> DIRECTION:
Only the lines from the start of the data through the one containing "return join(parts, 'floret')" belong in your answer; return them exactly.

> DATA:
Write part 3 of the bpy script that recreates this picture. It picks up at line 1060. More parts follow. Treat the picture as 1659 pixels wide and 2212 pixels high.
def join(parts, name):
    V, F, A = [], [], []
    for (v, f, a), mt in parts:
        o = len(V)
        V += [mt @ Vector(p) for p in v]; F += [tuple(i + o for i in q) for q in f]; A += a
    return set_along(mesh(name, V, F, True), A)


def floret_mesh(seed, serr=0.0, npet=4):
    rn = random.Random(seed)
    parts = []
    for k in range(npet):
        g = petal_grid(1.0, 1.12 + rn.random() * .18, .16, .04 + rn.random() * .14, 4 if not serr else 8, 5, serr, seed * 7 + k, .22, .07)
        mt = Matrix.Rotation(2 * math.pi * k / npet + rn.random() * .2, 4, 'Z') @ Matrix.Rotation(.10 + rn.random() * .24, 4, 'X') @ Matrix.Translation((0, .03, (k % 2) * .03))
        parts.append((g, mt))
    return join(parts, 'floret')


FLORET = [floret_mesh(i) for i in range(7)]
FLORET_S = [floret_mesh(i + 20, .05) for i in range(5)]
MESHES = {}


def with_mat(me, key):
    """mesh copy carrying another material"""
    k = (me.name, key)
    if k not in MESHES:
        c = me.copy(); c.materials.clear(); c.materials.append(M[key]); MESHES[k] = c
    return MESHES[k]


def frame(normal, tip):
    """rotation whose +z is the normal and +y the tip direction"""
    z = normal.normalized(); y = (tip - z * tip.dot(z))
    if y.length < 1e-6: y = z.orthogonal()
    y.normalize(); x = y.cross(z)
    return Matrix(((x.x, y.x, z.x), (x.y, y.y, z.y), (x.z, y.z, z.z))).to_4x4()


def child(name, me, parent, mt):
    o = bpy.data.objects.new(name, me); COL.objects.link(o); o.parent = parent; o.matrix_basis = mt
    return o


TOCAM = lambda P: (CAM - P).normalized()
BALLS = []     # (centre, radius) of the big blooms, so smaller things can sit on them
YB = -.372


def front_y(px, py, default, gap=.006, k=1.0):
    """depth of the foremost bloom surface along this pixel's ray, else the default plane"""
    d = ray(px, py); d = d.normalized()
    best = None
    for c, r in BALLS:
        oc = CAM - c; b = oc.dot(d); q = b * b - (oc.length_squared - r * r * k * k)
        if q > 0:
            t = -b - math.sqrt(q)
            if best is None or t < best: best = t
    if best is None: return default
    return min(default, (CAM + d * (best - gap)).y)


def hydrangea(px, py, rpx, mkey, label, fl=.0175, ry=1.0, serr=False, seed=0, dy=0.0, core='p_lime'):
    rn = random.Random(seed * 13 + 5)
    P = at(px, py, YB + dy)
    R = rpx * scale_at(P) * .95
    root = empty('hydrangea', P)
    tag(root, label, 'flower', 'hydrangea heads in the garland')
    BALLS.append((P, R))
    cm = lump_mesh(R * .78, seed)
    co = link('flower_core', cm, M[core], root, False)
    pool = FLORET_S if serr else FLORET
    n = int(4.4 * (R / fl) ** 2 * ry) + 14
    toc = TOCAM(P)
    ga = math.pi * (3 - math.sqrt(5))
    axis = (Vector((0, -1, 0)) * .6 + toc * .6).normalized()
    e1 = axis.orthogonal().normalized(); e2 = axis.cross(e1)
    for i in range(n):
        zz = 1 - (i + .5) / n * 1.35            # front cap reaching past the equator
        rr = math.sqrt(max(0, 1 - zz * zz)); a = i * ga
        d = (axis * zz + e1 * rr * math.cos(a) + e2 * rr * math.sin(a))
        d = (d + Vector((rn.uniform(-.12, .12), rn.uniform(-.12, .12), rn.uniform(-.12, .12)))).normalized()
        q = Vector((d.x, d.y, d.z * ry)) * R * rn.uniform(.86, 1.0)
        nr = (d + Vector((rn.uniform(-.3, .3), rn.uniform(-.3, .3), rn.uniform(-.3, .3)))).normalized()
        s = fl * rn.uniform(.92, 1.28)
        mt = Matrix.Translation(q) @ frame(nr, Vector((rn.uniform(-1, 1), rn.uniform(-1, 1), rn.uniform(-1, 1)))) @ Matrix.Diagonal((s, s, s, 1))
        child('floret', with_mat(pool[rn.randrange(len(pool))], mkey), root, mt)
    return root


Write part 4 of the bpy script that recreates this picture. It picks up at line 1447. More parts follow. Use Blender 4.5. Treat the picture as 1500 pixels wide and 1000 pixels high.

> TASK SOLUTION:
Write part 3 of the bpy script that recreates this picture. It picks up at line 1060. More parts follow. Treat the picture as 1659 pixels wide and 2212 pixels high.
def join(parts, name):
    V, F, A = [], [], []
    for (v, f, a), mt in parts:
        o = len(V)
        V += [mt @ Vector(p) for p in v]; F += [tuple(i + o for i in q) for q in f]; A += a
    return set_along(mesh(name, V, F, True), A)


def floret_mesh(seed, serr=0.0, npet=4):
    rn = random.Random(seed)
    parts = []
    for k in range(npet):
        g = petal_grid(1.0, 1.12 + rn.random() * .18, .16, .04 + rn.random() * .14, 4 if not serr else 8, 5, serr, seed * 7 + k, .22, .07)
        mt = Matrix.Rotation(2 * math.pi * k / npet + rn.random() * .2, 4, 'Z') @ Matrix.Rotation(.10 + rn.random() * .24, 4, 'X') @ Matrix.Translation((0, .03, (k % 2) * .03))
        parts.append((g, mt))
    return join(parts, 'floret')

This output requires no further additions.